Guest Post : On "Nowhere To Run" - Lee Murray
Today is a wonderful day as it marks the release of Nina D'Angelo's debut novel
"Nowhere to Run" to the world.
It can be found for sale at http://www.amazon.com/gp/product/B00BDRVGY8
To Help Celebrate the release of the novel , fellow Authoress Lee Murray - author of "A Dash of Reality" and "Battle of the Birds" available for sale at http://www.oceanbooks.co.nz/ has written an amazing piece for us at The Phantom Paragrapher.
Profile of a Crime Writer
By Lee Murray
With
the recent release of Nina D’Angelo’s psychological crime thriller Nowhere to Run, her chilling debut
novel, I’ve been pondering the make-up of this strange breed of writers whose
genre of choice is one of suspense, murder and gore. Why go for tales of
darkened rooms and trails of blood when there are so many other
equally-entertaining lighter genres to stick one’s teeth into, and without the
need to trawl the net for lessons in where to best slide one’s blade in order
to prolong a victim’s death? Who are this special breed who delight in the
macabre? Perhaps it is an inherent trait, a dark kernel gently nurtured over
time. Perhaps these were the children who picked the wings off flies and whose birthday
Barbie dolls would be discovered in the bottom of the toy box, legs twisted and
their heads removed.
Take
Juliet Hulme: in 1954, the teenager and her friend, Pauline Parker, carried out
the brutal murder of Parker’s mother (since the subject of Peter Jackson’s acclaimed
1994 film Heavenly Creatures). The
two girls plot the murder in advance, Hulme recording the details in her
journal. Then, while on a walk in
Christchurch’s public gardens, when Parker’s mother bends to retrieve an
ornamental stone the girls have placed on the path, the pair bludgeons her to
death with a brick stuffed inside a stocking. It took close to four dozen blows
to kill her, so the scene would not have been pretty. Yet, after serving time, Hulme went on to
become Anne Perry, the highly successful writer of 47 crime novels.
Does
a successful crime writer need to be slightly off-balance? Does some angst and
suffering help? Certainly, Hulme’s early life in New Zealand was plagued with
illness and isolation, a fact that may have lead to her distorted perception of
the world. And rather than face that reality, Hulme preferred to immerse
herself in the imaginary. Together, she and Parker had established a fantasy world
named Borovnia, which consumed them so much that when Hulme suffered tuberculosis
and the pair were separated, they would write letters to each other as if they
were characters from that place. The problem was Hulme and Parker took their
fantasies too far: it all went horribly wrong.
Perhaps
the same is true for the ‘King of Macabre,’ writer Stephen King. In Lisa
Rogak’s 2009 biography, Haunted Heart,
the author reveals how King was compelled to write blood-curdling stories in
order to allay his own fears and phobias, including a dark desire to harm his
children. Abandoned by his father, King’s childhood, like Hulme’s, was one of
loneliness and depression, which he further fuelled with drink, drugs and other
demons. Rogak maintains that King wrote away his terrors. It is as if climbing
into an imaginary world saved him from himself.
So,
it seems there is a type. Brooding, obsessive, genius. Is Nina D’Angelo one of
these? Nothing in her author biography suggests a horrific childhood and nor
has she been convicted of any bloody murders that I can tell, although she does
confess to the occasional blinding headache, and seeing serial killers in
shopping centre Santas. That she is keenly intelligent is without question.

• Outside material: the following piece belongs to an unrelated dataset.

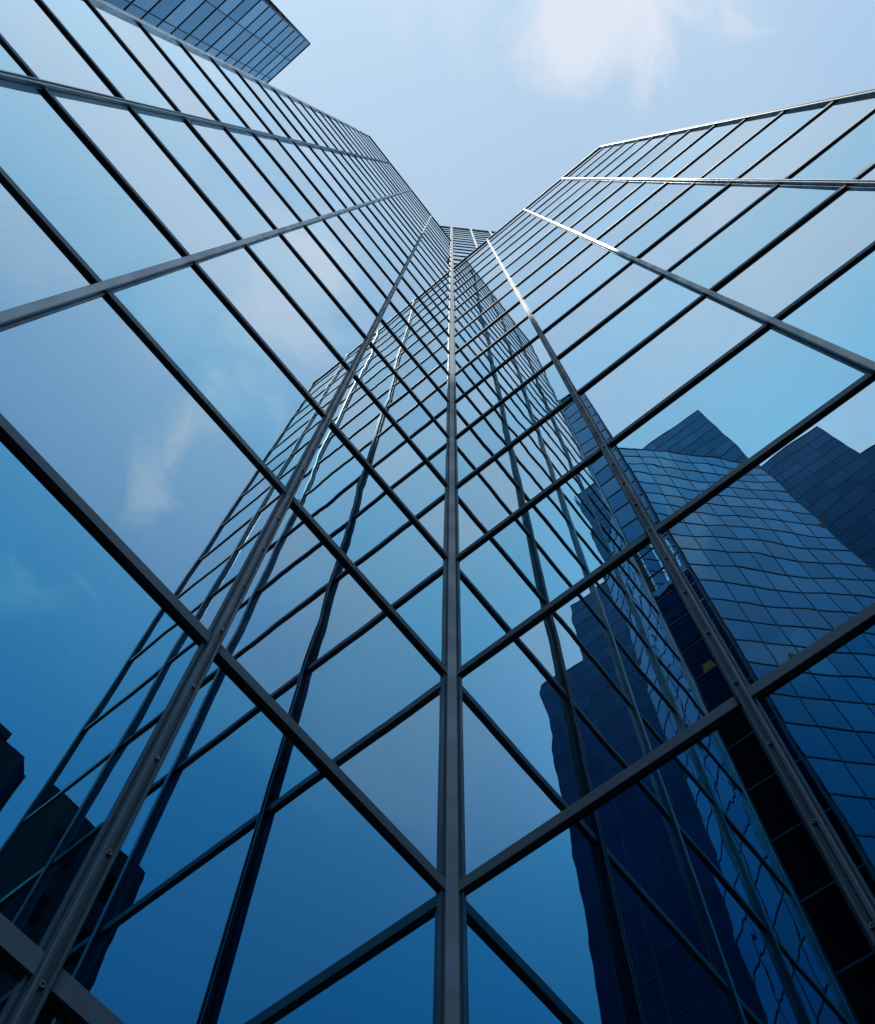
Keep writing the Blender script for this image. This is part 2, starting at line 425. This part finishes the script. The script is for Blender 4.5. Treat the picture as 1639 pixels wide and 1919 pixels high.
# glazed end walls of the wings
pl2 = []
for o2, ex, ey, top, n in ((A2 + UL * (B4 + .02), -UR, UL, HL, 10), (A2 + UR * (B4 + .02), -UL, UR, HR, 10)):
    f = Face(o2, ex, ey); zs = levels(top)
    panes(f, [.06 + i * BAY for i in range(n)], [0.0] + zs + [top - .04], 1, pl2)
    mb = MB()
    for z in zs: mb.box(f.o, f.ex, f.ey, Z, .06, n * BAY, -.05, .03, z, z + .086)
    for i in range(1, n): f.strip(mb, cap_profile(i * BAY + .06), 0, top - .05)
    mb.build('end_wall_grid', ALU2, tower)
mb = MB()
for q, kind, r in pl2: mb.quad(q, kind, r)
mb.build('end_wall_glass', [GL_V, GL_S], tower)
# rust-brown louvred plant housing on the roof of the lower wing
mb = MB(); hz = HR + .03
o2 = A2 + UR * 0.9 - UL * 1.6
for n in range(7):
    mb.box(Vector((o2.x, o2.y, 0)), Vector((UR.x, UR.y, 0)), Vector((UL.x, UL.y, 0)), Z, 0, 3.2, -1.2, 0 if n % 2 else -.06, hz + n * .30, hz + n * .30 + .298)
mb.build('plant_housing', BROWN, tower)

# ------------------------------------------------------------------ buildings across the court
def simple_face(parent, p0, p1, outward, top, bay, plist, par=1, lo=0.0, parts=True, capw=.016):
    """a curtain-wall face between two (a, b) points"""
    w0, w1 = UL * p0[0] + UR * p0[1], UL * p1[0] + UR * p1[1]
    L = (w1 - w0).length; ex = (w1 - w0) / L
    ey = UL * outward[0] + UR * outward[1]; ey = ey.normalized()
    f = Face(w0, ex, ey); n = max(1, round(L / bay)); bw = L / n
    zs = []; z = top - S
    while z > lo + .5: zs.append(z); z -= S
    zs = zs[::-1]
    panes(f, [i * bw for i in range(n + 1)], [lo] + zs + [top - .02], par, plist)
    if parts:
        for z in zs: transom(f, parent, 0.0, L, z, 0.060, 0.026)
        for i in range(n + 1):
            mb = MB(); f.strip(mb, cap_profile(i * bw, capw, .016 if i % 2 else .022, False, capw + .006), lo, top - .05); mb.build('mullion', ALU, parent)
        mb = MB(); mb.box(f.o, f.ex, f.ey, Z, 0, L, -.3, .036, top - .03, top + .09); mb.build('coping', ALU2, parent)
    else:
        mb = MB()
        for z in zs: mb.box(f.o, f.ex, f.ey, Z, 0.0, L, -.05, .02, z, z + .06)
        for i in range(n + 1): f.strip(mb, cap_profile(i * bw, capw, .016, False, capw + .006), lo, top - .05)
        mb.box(f.o, f.ex, f.ey, Z, 0, L, -.3, .036, top - .03, top + .09)
        mb.build('glazing_grid', ALU, parent)
    return f

HB = 65.5 + EYE
blk = thing('glass_office_block', 'blue glass block with close horizontal bars, peering over the left facade',
            'building', W(11.0, -1.8, 0))
pb = []
fB = simple_face(blk, (11.0, -1.8), (11.0, -20.1), (-1, 0), HB, BAY, pb)
fS = simple_face(blk, (11.0, -1.8), (15.3, -2.2), (.093, 1), HB, 1.43, pb, capw=.03)
fV = simple_face(blk, (15.3, -2.2), (21.65, 4.2), (-1, .948), HB, 1.15, pb)
link_panes(pb, blk, gl=(GL_B, GL_C))
mb = MB(); mb.prism(ab_poly([(11.1, -1.92), (15.36, -2.33), (21.6, 4.0), (21.6, -20), (11.1, -20)]), 0, HB - .06); mb.build('block_body', CORE, blk)

# small warm emissive patches added on the block's glass, standing for its bright highlights
def lit(f, x, z, w, h):
    mb = MB(); p = [f.P(x, .012, z), f.P(x + w, .012, z), f.P(x + w * .9, .012, z + h), f.P(x + w * .2, .012, z + h)]
    if f.ex.cross(Z).dot(f.ey) < 0: p = p[::-1]
    mb.quad(p); mb.build('glow_patch', GLOW, blk)
lit(fB, .75, 27.6 + EYE, .42, .55); lit(fB, 1.75, 27.4 + EYE, .30, .5); lit(fV, 1.7, 34.2 + EYE, .5, .6); lit(fV, 8.7, 51.2 + EYE, .35, .7)

HS = 82.0 + EYE
stp = thing('stepped_tower', 'dark blue glass tower with stepped corners, mirrored in the right facade',
            'building', W(21.75, 4.25, 0))
ps = []
pts = [(21.75, -24), (21.75, 4.25), (29.2, 4.25), (29.2, 10.9), (33.8, 10.9), (33.8, 16.8), (46, 16.8)]
outs = [(-1, 0), (0, 1), (-1, 0), (0, 1), (-1, 0), (0, 1)]
for i in range(6):
    simple_face(stp, pts[i], pts[i + 1], outs[i], HS, BAY, ps, parts=False)
mb = MB()
for q, kind, r in ps: mb.quad(q, kind, r)
o = mb.build('window', [GL_T, GL_T], stp); o['kind'] = 'stuff'
mb = MB(); mb.prism(ab_poly([(21.85, -24), (21.85, 4.15), (29.3, 4.15), (29.3, 10.8), (33.9, 10.8), (33.9, 16.7), (46, 16.7), (46, -24)]), 0, HS - .06)
mb.build('tower_body', CORE, stp)

# dark stone building with deep windows, seen in the mirror of the left facade
HK = 45.0 + EYE
st = thing('stone_office_building', 'dark stone building with a chamfered corner, mirrored low in the left facade',
           'building', W(-8.0, 30.3, 0))
a0, a1, b0 = -8.0, 12.1, 30.3
mb = MB()
mb.prism(ab_poly([(a0, b0 + .4), (a1, b0 + .4), (a1, b0 + 22), (a0 - .7, b0 + 22), (a0 - .7, b0 + 1.1)]), 0, HK - .3)
mb.build('wall_core', CORE, st)
fk = Face(UL * a0 + UR * b0, UL, -UR); LK = a1 - a0
nb = 7; bw = LK / nb
mb = MB()
for i in range(nb + 1):
    x = i * bw; mb.box(fk.o, fk.ex, fk.ey, Z, max(0, x - .75), min(LK, x + .75), -.45, 0, 0, HK)
zz = HK
while zz > 2:
    for i in range(nb): mb.box(fk.o, fk.ex, fk.ey, Z, i * bw + .75, (i + 1) * bw - .75, -.45, -.02, zz - 1.9, zz - (0 if zz == HK else .003))
    zz -= 3.9
mb.build('wall', STONE, st)
pk = []; zz = HK - 1.9
while zz > 4:
    for i in range(nb): panes(Face(fk.o.xy + fk.ey.xy * -.38, UL, -UR), [i * bw + .75, (i + 1) * bw - .75], [zz - 2.0, zz], 0, pk)
    zz -= 3.9
mb = MB()
for q, kind, r in pk: mb.quad(q, 0, r)
o = mb.build('window', [GL_D], st); o['kind'] = 'stuff'
fc = Face(UL * a0 + UR * (b0 + .02), -(UL * .7 - UR * .72).normalized(), (-UL * .72 - UR * .7).normalized())
pk = []; panes(fc, [0, 1.05], [i * 3.9 for i in range(12)] + [HK - .1], 1, pk)
mb = MB()
for q, kind, r in pk: mb.quad(q, 0, r)
mb.build('corner_glazing', [GL_D, GL_D], st)
mb = MB()
for i in range(12): mb.box(fc.o, fc.ex, fc.ey, Z, 0, 1.05, -.1, .05, i * 3.9 - .12 + .1, i * 3.9 + .1)
mb.box(fc.o, fc.ex, fc.ey, Z, .95, 1.08, -.1, .06, 0, HK - .1)
mb.build('corner_frame', STONE, st)
mb = MB(); mb.box(fk.o, fk.ex, fk.ey, Z, 1.25, 9.6, -8, .12, HK, HK + .55); mb.build('parapet', STONE, st)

Perhaps abandoning herself to a fantasy world of blood-curdling crime fiction
keeps Ms D’Angelo from going out and doing the same? Well, if Nowhere to Run is anything to go by,
perhaps we had best hope that she keeps the books coming!
Nowhere to Run is a great title, and I love mysteries, even with dark murders and a bit of gore. It's especially fascinating when murder is done by the totally unexpected - I think it speaks to a fascination we all have with our dark sides. Look forward to reading this book.